Selected writing: “Within Paradise, Water Flows” for Amanjena, “From “Liberty, the Statue” written for the publication of Obituaries of the American Dream by Lizania Cruz, Life Meets Art: Inside the Homes of the World's Most Creative People by Sam Lubell (research), “A Savannah Home Melds Georgian Architecture With ’60s Flair” written for T: The New York Times Style Magazine, “The Tulipiere: A Portable Paradise” written for Jacqueline Sullivan Gallery, and others.



Graphic Design




Though I’ve designed brand systems and email marketing and typography guidelines, most of my graphic design work has involved printing out book paginations and making tiny mockups in various paper stocks for printers. “A book isn’t made for the present, a book is made for the future,” I once heard Irma Boom say in a talk about book design. In addition to this sentiment, I love that books are vessels for content, as I have never been a purely stylish designer.
    I design with content. In Edible Flowers and Wilder Quarterly, the photography is central, and the text is accessible and welcoming in size. In Patina Modern, there is a sense of design history that balances the thoughtfulness of the homes, and the colors used reference the warm wood tones of the furniture. In the box sets I designed for Nonesuch Records, tactility and a sense of intimacy house the records and booklets.
Design is most successful when it can exist in multiple impressions. Some books I’ve designed have lived longer than their intended shelf life. Like a lookbook I designed at Urban Outfitters photographed by Martin Parr, and some of the catalogs we made that still live on despite being made at the brink of e-commerce. 

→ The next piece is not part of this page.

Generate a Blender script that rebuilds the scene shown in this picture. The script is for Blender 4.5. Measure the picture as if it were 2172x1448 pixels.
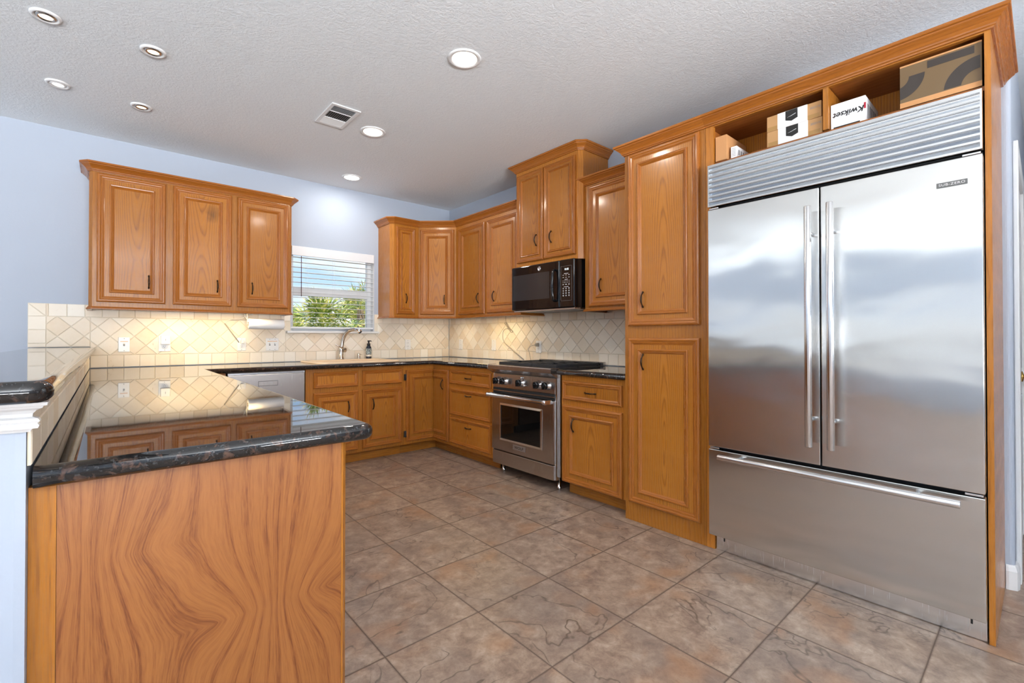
import bpy, bmesh, math, random
from math import pi, sin, cos, radians
from mathutils import Vector, Matrix

for o in list(bpy.data.objects):
    bpy.data.objects.remove(o, do_unlink=True)
SC = bpy.context.scene
COL = SC.collection
rnd = random.Random(7)

# ------------------------------------------------------------------ camera
CAM_Z, PITCH, YAW = 1.176, 0.472, 40.353
F_PX, CX, CY, IW, IH = 980.83, 1062.36, 706.83, 2172.0, 1448.0
cam = bpy.data.cameras.new('camera')
cam.sensor_fit = 'HORIZONTAL'; cam.sensor_width = 36.0
cam.lens = 36.0 * F_PX / IW
cam.shift_x = (IW / 2 - CX) / IW
cam.shift_y = (CY - IH / 2) / IW
cam.clip_start = 0.05; cam.clip_end = 300
camo = bpy.data.objects.new('camera', cam); COL.objects.link(camo)
camo.location = (0, 0, CAM_Z)
camo.rotation_euler = (radians(90 + PITCH), 0, -radians(YAW))
SC.camera = camo

# ------------------------------------------------------------------ colour management
vs = SC.view_settings
vs.view_transform = 'Standard'; vs.look = 'None'; vs.gamma = 1.0; vs.use_curve_mapping = False
vs.exposure = 0.32

def lin(h):
    h = h.lstrip('#'); out = []
    for i in (0, 2, 4):
        c = int(h[i:i + 2], 16) / 255
        out.append(c / 12.92 if c <= 0.04045 else ((c + 0.055) / 1.055) ** 2.4)
    return tuple(out) + (1.0,)

# ------------------------------------------------------------------ room numbers
YA, XB, ZC = 4.777, 3.22, 2.743       # window wall, range wall, ceiling
XL, YN, XR = -5.5, -4.0, 6.5          # far left wall, wall behind the camera, end of the hall
CT = 0.935                            # worktop height

# ------------------------------------------------------------------ sky
W = bpy.data.worlds.new('sky'); SC.world = W; W.use_nodes = True
wn, wl = W.node_tree.nodes, W.node_tree.links
wn.clear()
def N(nodes, t, **k):
    n = nodes.new(t)
    for a, b in k.items(): setattr(n, a, b)
    return n
tc = N(wn, 'ShaderNodeTexCoord'); sp = N(wn, 'ShaderNodeSeparateXYZ'); wl.new(tc.outputs['Generated'], sp.inputs[0])
rp = N(wn, 'ShaderNodeValToRGB'); wl.new(sp.outputs['Z'], rp.inputs[0])
rp.color_ramp.elements[0].position = 0.0; rp.color_ramp.elements[0].color = (0.86, 0.93, 1.0, 1)
rp.color_ramp.elements[1].position = 0.55; rp.color_ramp.elements[1].color = (0.10, 0.28, 0.72, 1)
e = rp.color_ramp.elements.new(0.10); e.color = (0.48, 0.70, 1.0, 1)
mp = N(wn, 'ShaderNodeMapping'); mp.inputs['Scale'].default_value = (1.6, 1.6, 5.5); wl.new(tc.outputs['Generated'], mp.inputs[0])
nz = N(wn, 'ShaderNodeTexNoise'); nz.inputs['Scale'].default_value = 2.2; nz.inputs['Detail'].default_value = 6
wl.new(mp.outputs[0], nz.inputs['Vector'])
cr = N(wn, 'ShaderNodeValToRGB'); cr.color_ramp.elements[0].position = 0.48; cr.color_ramp.elements[1].position = 0.68
wl.new(nz.outputs[0], cr.inputs[0])
mx = N(wn, 'ShaderNodeMix', data_type='RGBA'); wl.new(cr.outputs[0], mx.inputs[0])
wl.new(rp.outputs[0], mx.inputs[6]); mx.inputs[7].default_value = (1.0, 1.0, 1.0, 1)
bg = N(wn, 'ShaderNodeBackground'); bg.inputs[1].default_value = 1.05; wl.new(mx.outputs[2], bg.inputs[0])
wo = N(wn, 'ShaderNodeOutputWorld'); wl.new(bg.outputs[0], wo.inputs[0])

def light(name, typ, loc, rot, power, color=(1, 1, 1), **k):
    l = bpy.data.lights.new(name, typ); l.energy = power; l.color = color
    for a, b in k.items(): setattr(l, a, b)
    o = bpy.data.objects.new(name, l); COL.objects.link(o)
    o.location = loc; o.rotation_euler = rot
    return o

# sun over the roof from behind the house, lights the garden
light('sun', 'SUN', (0, 0, 20), (radians(28), 0, radians(-16)), 5.0, (1, 0.95, 0.85), angle=radians(0.6))
# added uplights outside the left and rear openings, brightening the room via the ceiling
WIN_L = [(-3.0, -0.2), (0.3, 4.6)]     # y ranges of the openings in the left wall
for i, (a, b) in enumerate(WIN_L):
    light('fill_uplight_left', 'AREA', (XL - 0.45, (a + b) / 2, 1.10), (0, -pi / 2 - radians(58), 0), 170, (0.92, 0.965, 1.0), spread=radians(112),
          shape='RECTANGLE', size=0.9, size_y=b - a)
WIN_N = [(-4.8, -2.2), (-1.5, 1.3)]    # x ranges of the openings behind the camera
for i, (a, b) in enumerate(WIN_N):
    light('fill_uplight_behind', 'AREA', ((a + b) / 2, YN - 0.45, 1.10), (pi / 2 + radians(52), 0, 0), (260, 560)[i], (0.95, 0.975, 1.0), spread=radians(118),
          shape='RECTANGLE', size=b - a, size_y=0.9)  # added lamp, aimed up so its bounce fills the kitchen from behind

# ------------------------------------------------------------------ mesh building
class MB:
    def __init__(s): s.v = []; s.f = []; s.m = []; s.uv = []; s.sm = []
    def vert(s, p): s.v.append(tuple(p)); return len(s.v) - 1
    def face(s, idx, uv=None, mi=0, g='z', smooth=False):
        s.f.append(list(idx)); s.m.append(mi); s.sm.append(smooth)
        if uv is None:
            P = [Vector(s.v[i]) for i in idx]
            n = Vector((0, 0, 0))
            for i in range(len(P)):
                a, b = P[i], P[(i + 1) % len(P)]
                n += Vector(((a.y - b.y) * (a.z + b.z), (a.z - b.z) * (a.x + b.x), (a.x - b.x) * (a.y + b.y)))
            ax = max(range(3), key=lambda k: abs(n[k]))
            gi = 'xyz'.index(g)
            if ax == gi: o1, o2 = [k for k in range(3) if k != ax]
            else: o2 = gi; o1 = [k for k in range(3) if k not in (ax, gi)][0]
            uv = [(p[o1], p[o2]) for p in P]
        s.uv.append(uv)
    def quad(s, a, b, c, d, **k): s.face([s.vert(p) for p in (a, b, c, d)], **k)
    def poly(s, pts, **k): s.face([s.vert(p) for p in pts], **k)
    def box(s, x0, x1, y0, y1, z0, z1, g='z', mi=0):
        c = [s.vert(p) for p in ((x0, y0, z0), (x1, y0, z0), (x1, y1, z0), (x0, y1, z0), (x0, y0, z1), (x1, y0, z1), (x1, y1, z1), (x0, y1, z1))]
        for q in ((0, 3, 2, 1), (4, 5, 6, 7), (0, 1, 5, 4), (1, 2, 6, 5), (2, 3, 7, 6), (3, 0, 4, 7)):
            s.face([c[i] for i in q], mi=mi, g=g)
    def prism(s, pts, z0, z1, g='z', mi=0):
        a = [s.vert((x, y, z0)) for x, y in pts]; b = [s.vert((x, y, z1)) for x, y in pts]
        n = len(pts)
        s.face(a[::-1], mi=mi, g=g); s.face(b, mi=mi, g=g)
        for i in range(n):
            j = (i + 1) % n; L = (Vector(pts[i]) - Vector(pts[j])).length
            u0 = pts[i][0] + pts[i][1]
            uv = [(u0, z0), (u0 + L, z0), (u0 + L, z1), (u0, z1)]
            s.face([a[i], a[j], b[j], b[i]], uv=uv, mi=mi)
    def tube(s, pts, r, n=10, cap=True, mi=0, ref=None):
        pts = [Vector(p) for p in pts]; rr = r if isinstance(r, (list, tuple)) else [r] * len(pts)
        rings = []; prev = None
        for i, p in enumerate(pts):
            t = (pts[min(i + 1, len(pts) - 1)] - pts[max(i - 1, 0)]).normalized()
            if prev is None:
                a = Vector(ref) if ref else (Vector((0, 0, 1)) if abs(t.z) < 0.9 else Vector((1, 0, 0)))
                prev = (a - t * a.dot(t)).normalized()
            else:
                prev = (prev - t * prev.dot(t)).normalized()
            bi = t.cross(prev)
            ra = rr[i]
            rx, ry = ra if isinstance(ra, tuple) else (ra, ra)
            rings.append([s.vert(p + prev * (rx * cos(2 * pi * k / n)) + bi * (ry * sin(2 * pi * k / n))) for k in range(n)])
        L = 0
        for i in range(len(rings) - 1):
            d = (pts[i + 1] - pts[i]).length
            for k in range(n):
                j = (k + 1) % n
                s.face([rings[i][k], rings[i][j], rings[i + 1][j], rings[i + 1][k]], mi=mi, smooth=True,
                       uv=[(k * .01, L), (k * .01 + .01, L), (k * .01 + .01, L + d), (k * .01, L + d)])
            L += d
        if cap:
            s.face(rings[0][::-1], mi=mi); s.face(rings[-1], mi=mi)
    def lathe(s, prof, c=(0, 0, 0), ax='z', n=28, mi=0, cap=True, smooth=True):
        # prof: list of (radius, height along axis)
        rings = []
        for r, h in prof:
            R = []
            for k in range(n):
                a = 2 * pi * k / n; p = (r * cos(a), r * sin(a), h)
                if ax == 'y': p = (p[0], p[2], -p[1])       # axis to +y
                if ax == '-y': p = (p[0], -p[2], p[1])
                if ax == 'x': p = (p[2], p[0], p[1])
                if ax == '-z': p = (p[0], -p[1], -p[2])
                R.append(s.vert((p[0] + c[0], p[1] + c[1], p[2] + c[2])))
            rings.append(R)
        for i in range(len(rings) - 1):
            for k in range(n):
                j = (k + 1) % n
                s.face([rings[i][k], rings[i][j], rings[i + 1][j], rings[i + 1][k]], mi=mi, smooth=smooth)
        if cap:
            if prof[0][0] > 1e-6: s.face(rings[0][::-1], mi=mi)
            if prof[-1][0] > 1e-6: s.face(rings[-1], mi=mi)
    def sweep(s, path, prof, z=0.0, mi=0, caps=True, closed=False, g=None):
        # prof: (offset to the right of the path, height)
        P = [Vector(p) for p in path]; n = len(P); M = []
        for i in range(n):
            ds = []
            if i > 0 or closed: ds.append((P[i] - P[i - 1]).normalized())
            if i < n - 1 or closed: ds.append((P[(i + 1) % n] - P[i]).normalized())
            nn = [Vector((d.y, -d.x)) for d in ds]
            if len(nn) == 1: M.append(nn[0])
            else:
                b = (nn[0] + nn[1]).normalized(); M.append(b / max(0.3, b.dot(nn[0])))
        rings = [[s.vert((P[i].x + M[i].x * o, P[i].y + M[i].y * o, z + h)) for o, h in prof] for i in range(n)]
        acc = [0]
        for a, b in zip(prof, prof[1:]): acc.append(acc[-1] + math.hypot(a[0] - b[0], a[1] - b[1]))
        L = 0
        for i in range(n if closed else n - 1):
            j = (i + 1) % n; d = (P[j] - P[i]).length
            for k in range(len(prof) - 1):
                s.face([rings[i][k], rings[j][k], rings[j][k + 1], rings[i][k + 1]], mi=mi,
                       uv=[(acc[k] + .31, L), (acc[k] + .31, L + d), (acc[k + 1] + .31, L + d), (acc[k + 1] + .31, L)])
            L += d
        if caps and not closed:
            s.face(rings[0][:], mi=mi); s.face(rings[-1][::-1], mi=mi)
    def slab(s, pts, z0, z1, r, mi=0, seg=5):
        # closed outline (counter-clockwise) with a rounded edge
        P = [Vector(p) for p in pts]; n = len(P); M = []
        for i in range(n):
            d0 = (P[i] - P[i - 1]).normalized(); d1 = (P[(i + 1) % n] - P[i]).normalized()
            n0, n1 = Vector((-d0.y, d0.x)), Vector((-d1.y, d1.x))
            b = (n0 + n1).normalized(); M.append(b / max(0.35, b.dot(n0)))
        h = (z1 - z0); rz = min(r, h / 2); prof = []
        for k in range(seg + 1):
            a = pi / 2 * k / seg; prof.append((r * (1 - sin(a)), z0 + rz * (1 - cos(a))))
        for k in range(seg + 1):
            a = pi / 2 * k / seg; q = (r * (1 - cos(a)), z1 - rz + rz * sin(a))
            if q != prof[-1]: prof.append(q)
        rings = [[s.vert((P[i].x + M[i].x * o, P[i].y + M[i].y * o, z)) for i in range(n)] for o, z in prof]
        for a, b in zip(rings, rings[1:]):
            for i in range(n):
                j = (i + 1) % n; s.face([a[i], a[j], b[j], b[i]], mi=mi, smooth=True)
        s.face(rings[0][::-1], mi=mi); s.face(rings[-1], mi=mi)
    def mesh(s, name, mats):
        me = bpy.data.meshes.new(name); me.from_pydata(s.v, [], s.f)
        for m in (mats if isinstance(mats, (list, tuple)) else [mats]): me.materials.append(m)
        ul = me.uv_layers.new(name='UVMap'); k = 0
        for pi_, p in enumerate(me.polygons):
            p.material_index = s.m[pi_]; p.use_smooth = s.sm[pi_]
            for c in range(p.loop_total): ul.data[p.loop_start + c].uv = s.uv[pi_][c]
        me.update()
        return me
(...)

Selected work: Patina Modern (Artisan), Upstate: Living Spaces with Space to Live (Monacelli Press), Edible Flowers (Monacelli Press), Nonesuch Records, Project: A Journal for Architecture, Urban Outfitters lookbooks and catalogs, Helpful Communication: The Work of Tyler Whisnand, and Wilder Quarterly.

Art Direction




To be an art director is to be in the middle. To translate an image into an idea, or an idea into an image. Sometimes your job is to pass a photo across a conference table while a campaign takes shape, or add an insight from a party, a news article, a song, a painting, or even a single word.
    You take an idea and run with it. You build folders of imagery and watch the meaning of the pictures shift as you put words beside them. You get on conference calls and volley references to directors and photographers. On day three of a shoot when the photographer wants to paint the feet of the model to match a pair of lavender jeans, it is your job to orchestrate the concept on set with the agency, the client, and the crew. To be an art director is to sit in edit bays for weeks, to rewrite voiceovers, to make a mess, to organize, and to tie tiny bows with the loose ends.
I love collecting and editing and presenting ideas. I have collaborated with over 100 photographers, writers, artists, stylists, creative directors, cinematographers, editors, producers, directors, illustrators, musicians, and designers. I’ve written scripts and edited thousands upon thousands of photos. I’ve been on press for printed catalogs and I helped create a brand for digitally native girls. I’ve worked with global clothing brands and art institutions. I have followed a nonlinear path. Being in the center of it all has always felt the best to me. 

Selected Clients: Urban Outfitters, GAP, Levi’s (with Wieden + Kennedy, Portland), Sony, BeautyCounter, Nike, The MacArthur Foundation, Banana Republic, Revlon, Yabu Pushelberg, Jeep, MoMA Design Store Catalog (with Base Design), Delta, Target, Casper, Kate Spade New York and others.